There is only a brief reference to commercial development of space transport : "Delay in the onset of a new human lunar program will allow time for the lunar exploration plans of other nations to mature, and for the development of true international partnerships for exploration of the Moon and beyond. It will also allow time for nascent commercial launch options and lunar initiatives to reach fruition." (p.14) As always with Friedman et al, the suggestion that space transportation could ever be significantly lower in cost is not taken seriously.

Some other space blogosphere response to the roadmap:
/-- TPS exploration roadmap defers the Moon - Space Politics
/-- Deferring The Moon? - Transterrestrial Musings - Nov.13.08
/-- Almost No NewSpace In The Planetary Society's New Space Exploration Roadmap - jeffkrukin.com - Nov.13.08

[Update: This post from Rand Simberg explains why roadmaps are beside the point:

A Vision, Not A Destination - Transterrestrial Musings.]

Comments

> Unfortunately, they also recommend that NASA "continue development of the Ares/Orion system", which is like laying out a series of lengthy and difficult road trips and recommending that they be driven in brand new Duesenbergs.

Wasn't it Mike Griffin's Planetary Society paper that got us the Ares design in the first place? I have no idea how much the Planetary Society had endorsed that design, though.
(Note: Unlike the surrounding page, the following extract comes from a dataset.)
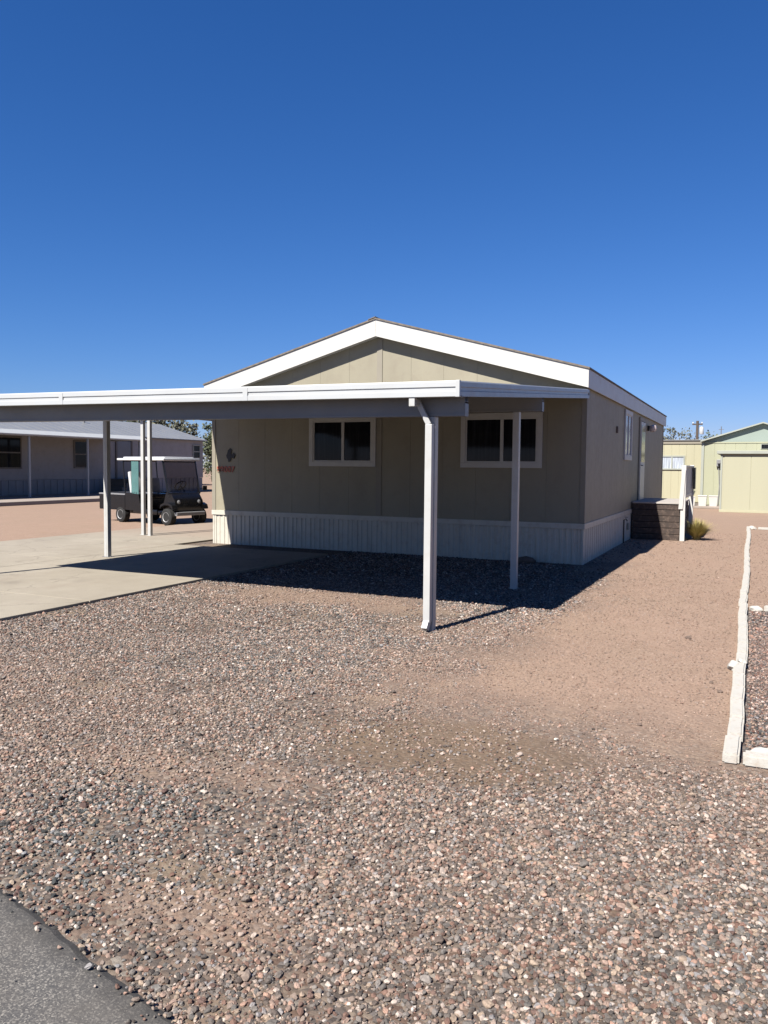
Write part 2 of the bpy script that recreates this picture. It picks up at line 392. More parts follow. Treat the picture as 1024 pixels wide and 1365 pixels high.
# front boards with grooves and cut to the gable
def board_x(x0, x1, y0, y1, z0):
    zt0, zt1 = rake(x0) - .05, rake(x1) - .05
    b.hull8([(x0, y0, z0), (x1, y0, z0), (x0, y1, z0), (x1, y1, z0), (x0, y0, zt0), (x1, y0, zt1), (x0, y1, zt0), (x1, y1, zt1)])
def panel_front(x0, x1):
    n = max(1, round((x1 - x0) / .61)); st = (x1 - x0) / n
    for i in range(n): board_x(x0 + i * st + gap / 2, x0 + (i + 1) * st - gap / 2, 0, .02, SK - .03)
    board_x(x0 + .01, x1 - .01, .006, .019, SK - .02)
panel_front(-W + .02, RX0 - .003); panel_front(RX0 + .003, -.02)
b.prism([(-W + .02, SK - .03), (-.02, SK - .03), (-.02, WT), (-W + .02, WT)], 1, .016, .08)
b.hull8([(-W + .02, .016, WT), (RX0, .016, WT), (-W + .02, .08, WT), (RX0, .08, WT), (-W + .02, .016, rake(-W + .02) - .06), (RX0, .016, rake(RX0) - .06), (-W + .02, .08, rake(-W + .02) - .06), (RX0, .08, rake(RX0) - .06)])
b.hull8([(RX0, .016, WT), (-.02, .016, WT), (RX0, .08, WT), (-.02, .08, WT), (RX0, .016, rake(RX0) - .06), (-.02, .016, rake(-.02) - .06), (RX0, .08, rake(RX0) - .06), (-.02, .08, rake(-.02) - .06)])
# side walls
ny = 40; st = (L - .04) / ny
for i in range(ny):
    y0 = .02 + i * st
    b.box(-.02, 0, y0 + gap / 2, y0 + st - gap / 2, SK - .03, WT)
    b.box(-W, -W + .02, y0 + gap / 2, y0 + st - gap / 2, SK - .03, WT)
b.box(-.08, -.016, .08, L - .08, SK - .03, WT); b.box(-W + .016, -W + .08, .08, L - .08, SK - .03, WT)
b.box(-W + .016, -.016, L - .08, L, SK - .03, WT)
b.build('wall', M['siding'], home)
# battens: corners, centre marriage seam
for x0, x1, y0, y1 in ((-W - .012, -W + .075, -.012, .0), (-.075, .012, -.012, .0), (.0, .012, .001, .085), (-W - .012, -W, .001, .085), (.0, .012, L - .085, L + .012)):
    B().box(x0, x1, y0, y1, SK, WT - .03, .003).build('corner_trim', M['seam'], home)
B().box(RX0 - .055, RX0 + .055, -.014, .0, SK + .01, 4.27 - .31, .003).build('seam_batten', M['seam'], home)
# roof
OH = .2; RT = .018
roofb = B()
for sgn in (-1, 1):
    xe = RX0 + sgn * (W / 2 + .075)
    z0, z1 = rake(RX0) + .0, rake(xe)
    roofb.hull8([(RX0, -OH - .02, z0), (xe, -OH - .02, z1), (RX0, L + OH, z0), (xe, L + OH, z1),
                 (RX0, -OH - .02, z0 + .03), (xe, -OH - .02, z1 + .03), (RX0, L + OH, z0 + .03), (xe, L + OH, z1 + .03)])
roof = roofb.build('roof', M['shingle'], home)
b = B()
b.tube([(-7.0, 2.3, 3.3), (-7.0, 2.3, 3.75)], .055, 12).lathe([(.09, 3.75), (.10, 3.80), (.02, 3.86)], Matrix.Translation((-7.0, 2.3, 0)))
b.build('roof_vent', M['pipe'], roof, True)
B().tube([(-2.2, 8.6, 3.8), (-2.2, 8.6, 4.05)], .04, 12).build('roof_vent', M['pipe'], roof, True)
# ridge cap
B().hull8([(RX0 - .14, -OH - .03, rake(RX0 - .14) + .032), (RX0, -OH - .03, rake(RX0) + .032), (RX0 - .14, L + OH, rake(RX0 - .14) + .032), (RX0, L + OH, rake(RX0) + .032),
           (RX0 - .14, -OH - .03, rake(RX0 - .14) + .045), (RX0, -OH - .03, rake(RX0) + .05), (RX0 - .14, L + OH, rake(RX0 - .14) + .045), (RX0, L + OH, rake(RX0) + .05)]).build('ridge_cap', M['shingle'], roof)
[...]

Posted by Neil H. at 11/14/08 17:49:13

It'd be easier to establish a permanent presence on the Moon than it would Mars. Lets build up some permanent bases on the Moon first and learn valuable engineering lessons before flying off to Mars. The Moon also has a lot to offer such as being an excellent platform for astronomy on the far side.

Posted by AKU954 at 11/14/08 18:55:31

Hi Neil,
Yes, the basic Ares I/V/Orion architecture was laid out in the study here:
http://www.planetary.org/pr...

Of course, a lot of the shuttle technology overlap, which was a major selling point, has been cast aside.

After he became administrator, Griffin and his assistants claim they compared thousands of variations of LV architectures and Ares/Orion came out on top. I'm highly skeptical that it was simply the brilliance of Griffin and his PS group that the architecture that survived this culling just happened to match closely to what they had recommended.

I don't think there was ever a formal position taken by the PS management on the study but I'm sure they were comfortable with the basic approach.

- Clark

Posted by TopSpacer at 11/14/08 19:10:07

Planet Space is very left leaning robotic oriented. That is why I stopped supporting it, opt'd out years ago. I pay little attention to Planet Space vision... other than casual interest. They push world space cooperationand robotics at the expense of US manned ambitions.